▶ [Set problem]
Can the data below be set down again exactly, line for line?

......

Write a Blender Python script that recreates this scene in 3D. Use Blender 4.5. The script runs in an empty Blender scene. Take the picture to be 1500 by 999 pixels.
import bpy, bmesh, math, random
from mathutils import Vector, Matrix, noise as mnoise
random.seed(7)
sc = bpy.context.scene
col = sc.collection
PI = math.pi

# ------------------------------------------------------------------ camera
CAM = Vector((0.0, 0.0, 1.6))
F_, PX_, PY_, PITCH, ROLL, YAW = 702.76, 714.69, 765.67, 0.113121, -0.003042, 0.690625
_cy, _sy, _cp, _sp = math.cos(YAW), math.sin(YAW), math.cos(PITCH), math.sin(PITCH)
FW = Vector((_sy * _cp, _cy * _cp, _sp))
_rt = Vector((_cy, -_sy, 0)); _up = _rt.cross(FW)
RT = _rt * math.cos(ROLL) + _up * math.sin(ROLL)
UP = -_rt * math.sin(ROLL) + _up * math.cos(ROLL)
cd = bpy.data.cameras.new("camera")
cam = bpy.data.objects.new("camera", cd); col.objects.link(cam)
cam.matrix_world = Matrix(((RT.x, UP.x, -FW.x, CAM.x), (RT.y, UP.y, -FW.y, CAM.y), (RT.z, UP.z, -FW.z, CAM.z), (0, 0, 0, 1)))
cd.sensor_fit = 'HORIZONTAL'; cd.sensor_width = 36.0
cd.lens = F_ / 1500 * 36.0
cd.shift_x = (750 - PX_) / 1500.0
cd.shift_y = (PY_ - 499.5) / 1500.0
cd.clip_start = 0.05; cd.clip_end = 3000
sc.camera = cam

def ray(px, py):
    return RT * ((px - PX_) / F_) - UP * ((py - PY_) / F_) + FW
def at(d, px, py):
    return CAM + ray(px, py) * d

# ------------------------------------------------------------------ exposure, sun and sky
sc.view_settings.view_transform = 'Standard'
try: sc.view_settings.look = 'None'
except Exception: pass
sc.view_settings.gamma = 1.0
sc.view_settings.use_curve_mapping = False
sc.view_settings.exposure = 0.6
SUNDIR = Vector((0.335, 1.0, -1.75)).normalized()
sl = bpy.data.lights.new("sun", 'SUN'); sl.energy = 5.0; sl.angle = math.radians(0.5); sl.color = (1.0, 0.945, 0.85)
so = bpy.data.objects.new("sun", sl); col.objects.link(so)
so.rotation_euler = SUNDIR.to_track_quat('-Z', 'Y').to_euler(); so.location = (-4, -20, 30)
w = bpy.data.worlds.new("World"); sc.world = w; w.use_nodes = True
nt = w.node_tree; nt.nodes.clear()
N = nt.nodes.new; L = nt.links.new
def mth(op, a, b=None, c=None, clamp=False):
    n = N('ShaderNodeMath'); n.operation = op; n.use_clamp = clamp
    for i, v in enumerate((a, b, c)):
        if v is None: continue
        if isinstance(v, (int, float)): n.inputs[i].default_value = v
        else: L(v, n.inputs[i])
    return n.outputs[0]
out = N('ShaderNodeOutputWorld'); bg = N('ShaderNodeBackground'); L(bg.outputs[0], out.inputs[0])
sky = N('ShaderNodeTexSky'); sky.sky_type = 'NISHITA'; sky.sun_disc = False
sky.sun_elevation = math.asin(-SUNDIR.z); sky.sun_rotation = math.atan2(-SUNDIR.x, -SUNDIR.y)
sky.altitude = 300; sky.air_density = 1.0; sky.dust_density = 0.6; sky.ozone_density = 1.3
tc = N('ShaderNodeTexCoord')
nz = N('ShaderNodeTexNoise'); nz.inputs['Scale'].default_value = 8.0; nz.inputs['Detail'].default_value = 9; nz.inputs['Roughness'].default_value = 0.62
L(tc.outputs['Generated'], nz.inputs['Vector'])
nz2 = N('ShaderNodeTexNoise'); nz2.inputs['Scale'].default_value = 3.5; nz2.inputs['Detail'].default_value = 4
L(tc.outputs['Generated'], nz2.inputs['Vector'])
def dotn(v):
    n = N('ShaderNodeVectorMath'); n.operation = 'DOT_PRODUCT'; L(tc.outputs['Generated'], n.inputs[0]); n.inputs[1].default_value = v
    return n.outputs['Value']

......

▶ [Result of this exercise]
Write a Blender Python script that recreates this scene in 3D. Use Blender 4.5. The script runs in an empty Blender scene. Take the picture to be 1500 by 999 pixels.
import bpy, bmesh, math, random
from mathutils import Vector, Matrix, noise as mnoise
random.seed(7)
sc = bpy.context.scene
col = sc.collection
PI = math.pi

# ------------------------------------------------------------------ camera
CAM = Vector((0.0, 0.0, 1.6))
F_, PX_, PY_, PITCH, ROLL, YAW = 702.76, 714.69, 765.67, 0.113121, -0.003042, 0.690625
_cy, _sy, _cp, _sp = math.cos(YAW), math.sin(YAW), math.cos(PITCH), math.sin(PITCH)
FW = Vector((_sy * _cp, _cy * _cp, _sp))
_rt = Vector((_cy, -_sy, 0)); _up = _rt.cross(FW)
RT = _rt * math.cos(ROLL) + _up * math.sin(ROLL)
UP = -_rt * math.sin(ROLL) + _up * math.cos(ROLL)
cd = bpy.data.cameras.new("camera")
cam = bpy.data.objects.new("camera", cd); col.objects.link(cam)
cam.matrix_world = Matrix(((RT.x, UP.x, -FW.x, CAM.x), (RT.y, UP.y, -FW.y, CAM.y), (RT.z, UP.z, -FW.z, CAM.z), (0, 0, 0, 1)))
cd.sensor_fit = 'HORIZONTAL'; cd.sensor_width = 36.0
cd.lens = F_ / 1500 * 36.0
cd.shift_x = (750 - PX_) / 1500.0
cd.shift_y = (PY_ - 499.5) / 1500.0
cd.clip_start = 0.05; cd.clip_end = 3000
sc.camera = cam

def ray(px, py):
    return RT * ((px - PX_) / F_) - UP * ((py - PY_) / F_) + FW
def at(d, px, py):
    return CAM + ray(px, py) * d

# ------------------------------------------------------------------ exposure, sun and sky
sc.view_settings.view_transform = 'Standard'
try: sc.view_settings.look = 'None'
except Exception: pass
sc.view_settings.gamma = 1.0
sc.view_settings.use_curve_mapping = False
sc.view_settings.exposure = 0.6
SUNDIR = Vector((0.335, 1.0, -1.75)).normalized()
sl = bpy.data.lights.new("sun", 'SUN'); sl.energy = 5.0; sl.angle = math.radians(0.5); sl.color = (1.0, 0.945, 0.85)
so = bpy.data.objects.new("sun", sl); col.objects.link(so)
so.rotation_euler = SUNDIR.to_track_quat('-Z', 'Y').to_euler(); so.location = (-4, -20, 30)
w = bpy.data.worlds.new("World"); sc.world = w; w.use_nodes = True
nt = w.node_tree; nt.nodes.clear()
N = nt.nodes.new; L = nt.links.new
def mth(op, a, b=None, c=None, clamp=False):
    n = N('ShaderNodeMath'); n.operation = op; n.use_clamp = clamp
    for i, v in enumerate((a, b, c)):
        if v is None: continue
        if isinstance(v, (int, float)): n.inputs[i].default_value = v
        else: L(v, n.inputs[i])
    return n.outputs[0]
out = N('ShaderNodeOutputWorld'); bg = N('ShaderNodeBackground'); L(bg.outputs[0], out.inputs[0])
sky = N('ShaderNodeTexSky'); sky.sky_type = 'NISHITA'; sky.sun_disc = False
sky.sun_elevation = math.asin(-SUNDIR.z); sky.sun_rotation = math.atan2(-SUNDIR.x, -SUNDIR.y)
sky.altitude = 300; sky.air_density = 1.0; sky.dust_density = 0.6; sky.ozone_density = 1.3
tc = N('ShaderNodeTexCoord')
nz = N('ShaderNodeTexNoise'); nz.inputs['Scale'].default_value = 8.0; nz.inputs['Detail'].default_value = 9; nz.inputs['Roughness'].default_value = 0.62
L(tc.outputs['Generated'], nz.inputs['Vector'])
nz2 = N('ShaderNodeTexNoise'); nz2.inputs['Scale'].default_value = 3.5; nz2.inputs['Detail'].default_value = 4
L(tc.outputs['Generated'], nz2.inputs['Vector'])
def dotn(v):
    n = N('ShaderNodeVectorMath'); n.operation = 'DOT_PRODUCT'; L(tc.outputs['Generated'], n.inputs[0]); n.inputs[1].default_value = v
    return n.outputs['Value']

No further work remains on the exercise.